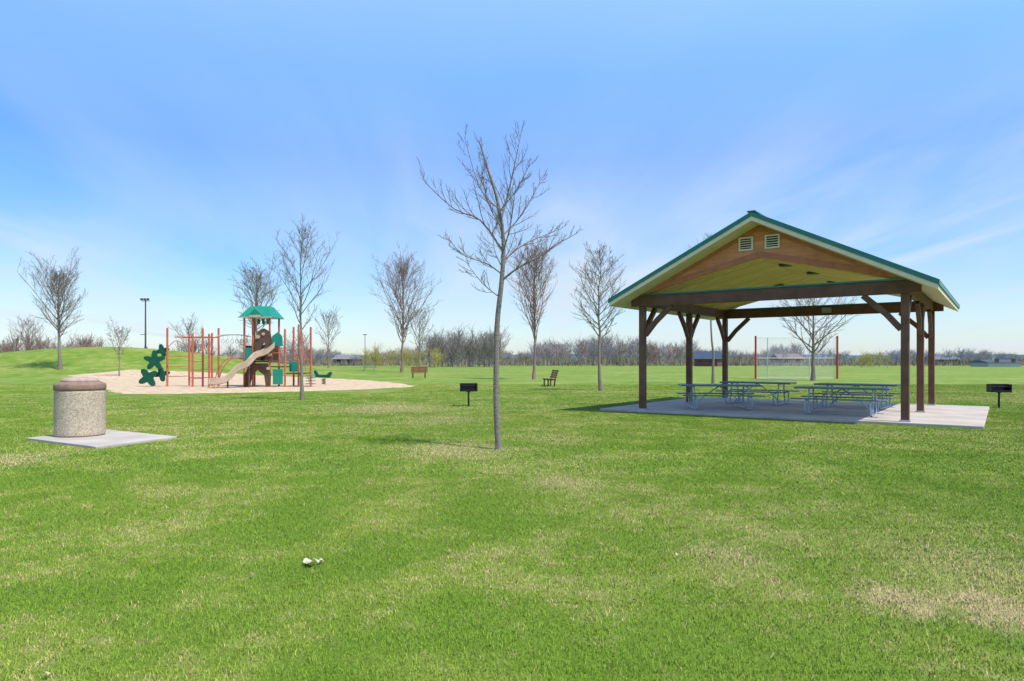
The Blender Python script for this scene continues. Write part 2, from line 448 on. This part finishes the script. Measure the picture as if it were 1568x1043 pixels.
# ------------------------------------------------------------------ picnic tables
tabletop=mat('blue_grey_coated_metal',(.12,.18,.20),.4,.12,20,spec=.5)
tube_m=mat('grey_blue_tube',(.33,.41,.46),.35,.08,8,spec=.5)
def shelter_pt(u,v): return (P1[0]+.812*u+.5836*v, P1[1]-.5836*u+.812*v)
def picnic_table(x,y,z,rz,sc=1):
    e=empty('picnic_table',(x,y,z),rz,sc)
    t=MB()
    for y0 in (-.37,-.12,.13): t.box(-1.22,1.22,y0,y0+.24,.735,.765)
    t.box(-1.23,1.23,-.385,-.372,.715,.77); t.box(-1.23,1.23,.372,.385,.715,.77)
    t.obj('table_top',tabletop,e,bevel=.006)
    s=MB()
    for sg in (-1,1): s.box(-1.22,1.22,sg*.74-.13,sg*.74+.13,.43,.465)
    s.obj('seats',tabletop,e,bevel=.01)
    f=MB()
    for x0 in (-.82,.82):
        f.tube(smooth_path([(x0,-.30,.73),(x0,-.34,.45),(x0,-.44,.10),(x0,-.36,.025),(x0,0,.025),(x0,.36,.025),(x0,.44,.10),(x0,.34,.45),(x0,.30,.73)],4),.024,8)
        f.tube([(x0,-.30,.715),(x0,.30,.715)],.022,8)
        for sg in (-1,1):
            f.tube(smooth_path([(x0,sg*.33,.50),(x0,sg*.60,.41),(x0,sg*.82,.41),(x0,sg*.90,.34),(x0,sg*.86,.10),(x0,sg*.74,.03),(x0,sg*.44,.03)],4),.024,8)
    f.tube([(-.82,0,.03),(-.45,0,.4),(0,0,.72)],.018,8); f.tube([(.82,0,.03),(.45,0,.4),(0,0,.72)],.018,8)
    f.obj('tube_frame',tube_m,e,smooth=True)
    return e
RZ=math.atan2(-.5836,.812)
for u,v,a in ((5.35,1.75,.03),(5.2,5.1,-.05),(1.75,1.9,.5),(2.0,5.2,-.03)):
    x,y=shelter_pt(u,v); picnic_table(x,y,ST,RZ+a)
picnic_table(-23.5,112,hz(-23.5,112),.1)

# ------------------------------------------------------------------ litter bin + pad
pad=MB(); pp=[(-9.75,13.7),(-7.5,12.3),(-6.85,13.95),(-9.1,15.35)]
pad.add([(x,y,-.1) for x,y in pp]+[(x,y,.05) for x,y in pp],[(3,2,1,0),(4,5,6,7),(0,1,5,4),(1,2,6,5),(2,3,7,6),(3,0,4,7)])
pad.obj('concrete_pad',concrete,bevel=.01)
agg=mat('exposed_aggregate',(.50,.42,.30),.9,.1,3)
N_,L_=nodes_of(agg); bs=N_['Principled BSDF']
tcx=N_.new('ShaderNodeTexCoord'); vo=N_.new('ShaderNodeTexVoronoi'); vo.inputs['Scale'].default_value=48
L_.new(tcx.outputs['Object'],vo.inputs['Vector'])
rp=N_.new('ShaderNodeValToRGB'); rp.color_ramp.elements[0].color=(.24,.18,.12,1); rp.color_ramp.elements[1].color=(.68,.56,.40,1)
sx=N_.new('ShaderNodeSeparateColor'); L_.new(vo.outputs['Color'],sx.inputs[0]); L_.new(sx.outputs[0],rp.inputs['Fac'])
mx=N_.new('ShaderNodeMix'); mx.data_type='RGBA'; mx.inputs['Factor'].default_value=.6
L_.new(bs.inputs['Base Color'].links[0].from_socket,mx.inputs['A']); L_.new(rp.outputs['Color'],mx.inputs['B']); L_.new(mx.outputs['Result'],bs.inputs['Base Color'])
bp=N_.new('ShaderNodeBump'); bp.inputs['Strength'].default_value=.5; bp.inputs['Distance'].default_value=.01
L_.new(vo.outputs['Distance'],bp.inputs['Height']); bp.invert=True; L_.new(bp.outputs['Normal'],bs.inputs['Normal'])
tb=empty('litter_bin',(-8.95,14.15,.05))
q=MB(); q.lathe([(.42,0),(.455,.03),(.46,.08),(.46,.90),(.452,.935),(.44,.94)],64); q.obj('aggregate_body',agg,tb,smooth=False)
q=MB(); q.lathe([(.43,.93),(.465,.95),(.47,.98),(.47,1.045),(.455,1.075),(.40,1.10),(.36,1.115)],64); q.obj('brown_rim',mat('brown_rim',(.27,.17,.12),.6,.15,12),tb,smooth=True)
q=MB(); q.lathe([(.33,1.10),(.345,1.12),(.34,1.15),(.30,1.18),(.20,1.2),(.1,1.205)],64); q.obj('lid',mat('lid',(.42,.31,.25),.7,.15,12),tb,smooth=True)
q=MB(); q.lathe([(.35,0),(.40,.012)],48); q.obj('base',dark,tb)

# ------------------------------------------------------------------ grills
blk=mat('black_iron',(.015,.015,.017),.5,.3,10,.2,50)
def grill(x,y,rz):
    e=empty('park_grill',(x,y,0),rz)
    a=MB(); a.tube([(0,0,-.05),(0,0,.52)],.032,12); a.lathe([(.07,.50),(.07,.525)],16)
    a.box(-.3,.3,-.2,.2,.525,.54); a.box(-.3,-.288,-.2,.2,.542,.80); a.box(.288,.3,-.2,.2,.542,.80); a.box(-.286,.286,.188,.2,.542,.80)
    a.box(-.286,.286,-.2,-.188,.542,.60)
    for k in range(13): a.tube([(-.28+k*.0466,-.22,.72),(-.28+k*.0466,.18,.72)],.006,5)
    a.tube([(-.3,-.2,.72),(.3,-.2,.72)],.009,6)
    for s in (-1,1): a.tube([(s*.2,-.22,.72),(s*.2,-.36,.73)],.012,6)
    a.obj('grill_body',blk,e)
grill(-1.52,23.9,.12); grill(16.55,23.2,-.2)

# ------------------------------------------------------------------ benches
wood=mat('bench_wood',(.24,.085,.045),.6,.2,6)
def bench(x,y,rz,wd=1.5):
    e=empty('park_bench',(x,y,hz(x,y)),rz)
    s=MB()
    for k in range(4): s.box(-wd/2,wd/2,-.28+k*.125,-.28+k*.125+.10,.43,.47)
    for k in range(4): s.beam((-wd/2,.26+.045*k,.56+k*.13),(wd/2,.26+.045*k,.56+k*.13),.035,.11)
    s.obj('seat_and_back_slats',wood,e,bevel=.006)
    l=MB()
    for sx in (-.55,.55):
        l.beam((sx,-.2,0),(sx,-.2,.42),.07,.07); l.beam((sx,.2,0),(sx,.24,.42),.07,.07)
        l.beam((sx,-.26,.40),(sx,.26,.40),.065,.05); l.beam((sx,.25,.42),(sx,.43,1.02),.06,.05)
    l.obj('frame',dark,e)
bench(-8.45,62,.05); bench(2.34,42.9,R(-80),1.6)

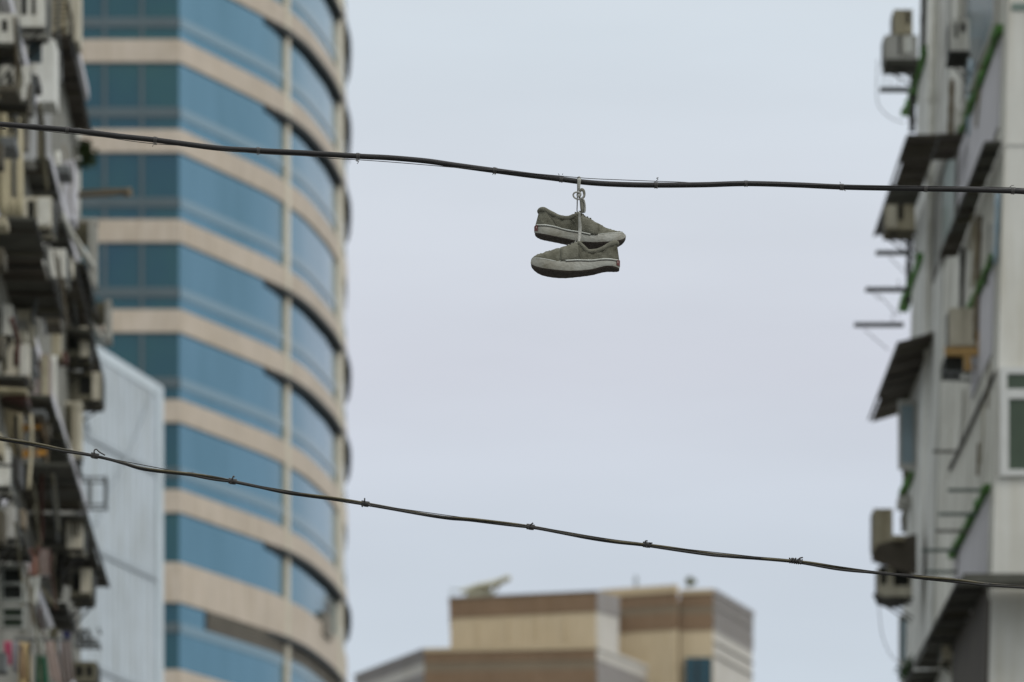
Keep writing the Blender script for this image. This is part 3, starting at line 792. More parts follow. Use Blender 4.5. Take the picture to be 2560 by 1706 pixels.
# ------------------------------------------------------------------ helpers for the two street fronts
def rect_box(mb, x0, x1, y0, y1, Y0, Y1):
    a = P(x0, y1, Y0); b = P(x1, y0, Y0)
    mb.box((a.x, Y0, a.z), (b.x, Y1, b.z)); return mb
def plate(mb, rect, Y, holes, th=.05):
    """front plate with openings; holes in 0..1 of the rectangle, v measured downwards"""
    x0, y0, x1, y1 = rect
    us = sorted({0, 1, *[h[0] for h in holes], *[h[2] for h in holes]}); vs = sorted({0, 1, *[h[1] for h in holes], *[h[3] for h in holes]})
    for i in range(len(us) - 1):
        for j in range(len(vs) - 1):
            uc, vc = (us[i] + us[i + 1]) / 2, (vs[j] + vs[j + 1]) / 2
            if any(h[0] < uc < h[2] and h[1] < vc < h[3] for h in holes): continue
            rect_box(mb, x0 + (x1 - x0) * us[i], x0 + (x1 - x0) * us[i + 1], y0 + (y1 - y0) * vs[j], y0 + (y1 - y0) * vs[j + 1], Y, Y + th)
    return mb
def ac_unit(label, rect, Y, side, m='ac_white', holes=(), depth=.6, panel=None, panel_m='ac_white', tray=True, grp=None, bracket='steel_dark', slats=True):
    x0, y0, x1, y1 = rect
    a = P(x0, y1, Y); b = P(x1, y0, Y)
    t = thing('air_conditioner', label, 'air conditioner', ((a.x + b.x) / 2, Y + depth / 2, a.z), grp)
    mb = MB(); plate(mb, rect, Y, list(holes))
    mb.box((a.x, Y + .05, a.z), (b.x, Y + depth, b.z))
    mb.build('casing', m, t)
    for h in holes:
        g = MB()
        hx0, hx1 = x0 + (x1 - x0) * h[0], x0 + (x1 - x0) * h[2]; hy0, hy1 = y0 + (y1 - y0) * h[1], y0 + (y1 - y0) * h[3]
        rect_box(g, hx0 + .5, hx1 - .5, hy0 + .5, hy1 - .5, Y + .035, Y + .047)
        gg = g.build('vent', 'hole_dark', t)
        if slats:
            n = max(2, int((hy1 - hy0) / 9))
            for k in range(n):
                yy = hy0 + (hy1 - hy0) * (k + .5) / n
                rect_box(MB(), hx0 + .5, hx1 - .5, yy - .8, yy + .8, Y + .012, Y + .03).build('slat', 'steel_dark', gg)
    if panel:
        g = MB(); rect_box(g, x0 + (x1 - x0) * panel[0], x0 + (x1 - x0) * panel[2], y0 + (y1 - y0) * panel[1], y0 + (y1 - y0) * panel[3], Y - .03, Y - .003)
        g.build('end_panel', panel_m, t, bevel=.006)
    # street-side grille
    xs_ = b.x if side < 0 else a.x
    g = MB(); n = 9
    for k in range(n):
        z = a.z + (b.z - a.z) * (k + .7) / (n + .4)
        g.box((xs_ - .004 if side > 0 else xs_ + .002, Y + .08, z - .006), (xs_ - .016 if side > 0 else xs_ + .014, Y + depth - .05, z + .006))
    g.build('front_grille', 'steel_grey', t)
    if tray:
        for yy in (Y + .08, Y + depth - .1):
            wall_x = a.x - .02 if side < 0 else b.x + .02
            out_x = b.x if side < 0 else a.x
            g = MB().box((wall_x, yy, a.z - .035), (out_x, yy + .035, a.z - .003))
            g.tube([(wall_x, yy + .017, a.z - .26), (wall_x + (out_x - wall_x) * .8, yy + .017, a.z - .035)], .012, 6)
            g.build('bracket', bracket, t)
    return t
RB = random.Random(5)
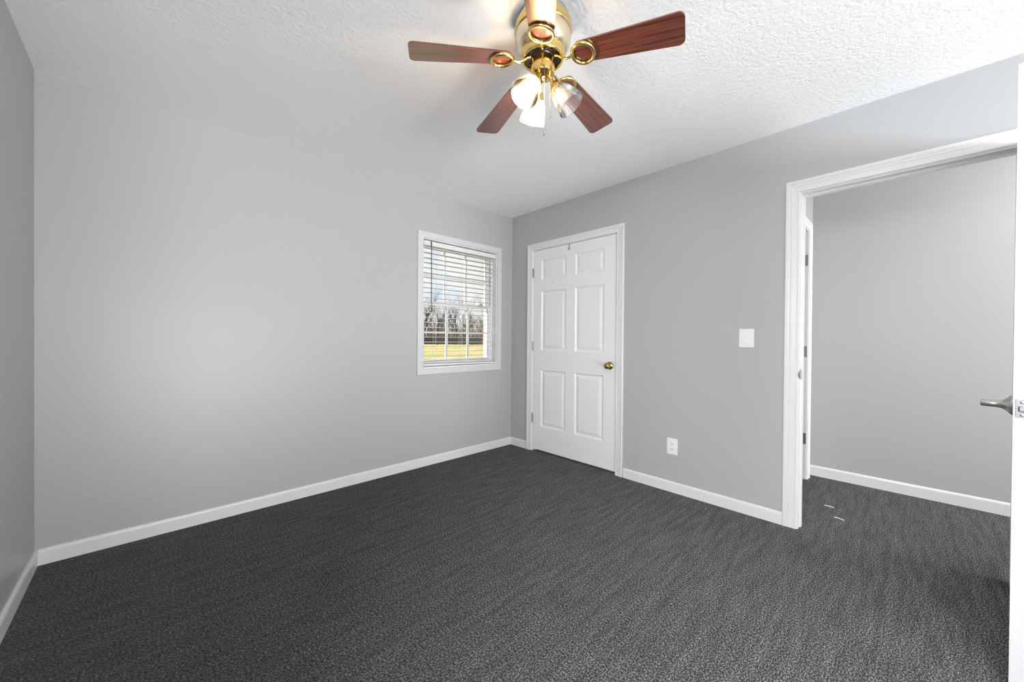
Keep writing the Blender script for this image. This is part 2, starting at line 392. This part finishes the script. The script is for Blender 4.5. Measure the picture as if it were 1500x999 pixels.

☆ ☆ ☆ ☆ ☆ ☆ ☆

Return all the lines that contain the string "pixels".

| WRITTEN ANSWER |
The Blender Python script for this scene continues. Write part 2, from line 448 on. This part finishes the script. Measure the picture as if it were 1568x1043 pixels.
Keep writing the Blender script for this image. This is part 3, starting at line 792. More parts follow. Use Blender 4.5. Take the picture to be 2560 by 1706 pixels.
Keep writing the Blender script for this image. This is part 2, starting at line 392. This part finishes the script. The script is for Blender 4.5. Measure the picture as if it were 1500x999 pixels.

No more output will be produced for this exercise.